A party worker from Payyannur’s Kara division, where a rebel candidate won, and the LDF fell to third place in the December local body polls, was blunter. Madhusoodanan, he said, was an “Innova MLA”. “He goes only as far as his Innova can take him.”

The crowd was overwhelmingly made up of ideologically committed CPM supporters, most of them elderly. Young faces were absent. Janardhanan K V, a party worker from Panapuzha in Madhamangalam, a CPM bastion, explained why. “Youngsters have a transactional relationship with the party. They know how to extract benefits. It is people like us, who got nothing and still believe in ideology, who are here.”

In his speech, Kunhikrishnan said he wanted the Left Democratic Front to return to power in 2026 but warned that the party risked repeating the implosion witnessed in West Bengal. “Today, the Left Front’s vote share, not the party's, has shrunk to around six per cent in Bengal,” he said.

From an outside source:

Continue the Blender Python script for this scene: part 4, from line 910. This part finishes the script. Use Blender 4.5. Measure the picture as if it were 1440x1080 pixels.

He said he had examined the three funds, and found irregularities in all of them. “If there had been just one irregularity, it could have been dismissed as a mistake,” he said. “But when questions arise repeatedly, they cannot be brushed aside.” He named MLA T I Madhusoodanan as responsible for all three funds.

Referring to disciplinary action against former State committee member, Karshaka Sanghom leader and former Taliparamba MLA C K P Padmanabhan in 2012, Kunhikrishnan pointed to what he described as an inconsistency in punishment.

“For an alleged accounting lapse, he was removed from all party posts without any explanation. Many comrades questioned it,” he said, contrasting it with the party’s present reluctance to act despite evidence of financial misappropriation.

Kunhikrishnan said he waited five years for the party to address these issues internally. “There was no effect. That is why I stepped outside the party structure. I have explained this clearly in the book,” he said, rejecting criticism that his intervention would benefit political rivals. “Should that fear silence us?”

“The CPM runs on people’s money,” he said. “When questions arise about party funds, the leadership should convince the people and the branches. If even a martyr’s fund is misappropriated, who will save the party?”

The loudest roar from the crowd came when he alleged that Payyannur councillor K P Madhu, a nominee of Madhusoodanan, siphoned money from the Dhanraj fund and challenged him to take the matter to court.

Kunhikrishnan said his book contained detailed accounts. “The district secretary said he would release the accounts in three days. I fear they may now prepare fresh accounts based on my numbers and circulate them down the line. I earnestly hoped they would release the figures before my book came out,” he said.

He ended with a challenge. “I am ready for an open public debate. This is a plea. Be it T I Madhusoodanan or anyone the party designates, time and place of their choice. I know the numbers by heart and am convinced there has been financial fraud.” The crowd applauded, long and loud.